Aber Maduro klammert sich seitdem an die Macht – erfolgreich. Proteste und Kritik lässt er mit Gewalt niederprügeln. Kann er das, weil er ein Drogenboss ist?

In dem südamerikanischen Land werden zwar kaum Drogen hergestellt, aber der weltweit größte Kokainproduzent liegt unmittelbar hinter der Grenze: Kolumbien. Venezuela spielt deshalb eine wichtige Rolle für den Handel, von hier werden Drogen über den Seeweg in die USA transportiert.

„Es besteht kein Zweifel daran, dass hochrangige Militärs seit Jahrzehnten vom Handel mit illegalen Drogen profitieren“, erklärt Venezuela-Experte Gunson in einem Bericht der International Crisis Group. Eine venezolanische Richterin berichtete bereits 2014 von „Regierungsbeamten, die die Institutionen des Staates nutzen, um sich am Drogengeschäft zu beteiligen“. Inwiefern Maduro daran beteiligt ist, ist allerdings unklar.

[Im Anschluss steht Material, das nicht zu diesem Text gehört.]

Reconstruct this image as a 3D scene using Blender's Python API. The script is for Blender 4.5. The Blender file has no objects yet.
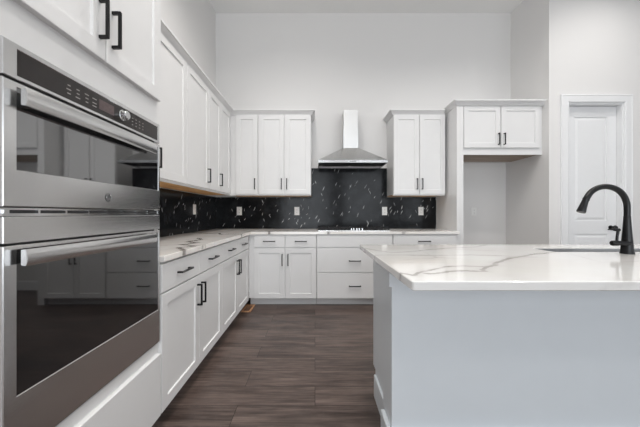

Allerdings ließ der Machthaber die Kartelle lange gewähren – solange sie ihm nicht politisch gefährlich werden, erklärte Günther Maihold, Professor am Lateinamerika-Institut der FU Berlin, dem Tagesspiegel kürzlich.

Könnten Trumps Drohgebärden dem Machthaber im Süden nun gefährlich werden?

© U.S. Drug Enforcement Administration I Tagesspiegel/Rita Boettcher

Tatsächlich, sagt Gunson, könnte der Konflikt mit den USA die venezolanischen Streitkräfte entscheidend spalten – und der derzeitigen Regierung, die sich vor allem durch die Unterstützung des Militärs halten kann, ein Ende setzen.

„Einerseits zwingt eine externe Bedrohung die herrschende Klasse dazu, zusammenzuhalten, und selbst einige Gegner Maduros würden eine ausländische Intervention nicht unterstützen“, sagt der Analyst der International Crisis Group.

„Andererseits ist Maduro mittlerweile zum Inbegriff des Problems geworden – sein Gesicht ist auf Steckbriefen zu sehen, auf ihn ist ein Kopfgeld von 50 Millionen Dollar ausgesetzt. Daher könnten seine derzeitigen Verbündeten irgendwann zu dem Schluss kommen, dass er eine zu große Belastung darstellt.“

Auf den Fall Maduros würde unter diesen Umständen allerdings wohl kaum eine Demokratie folgen.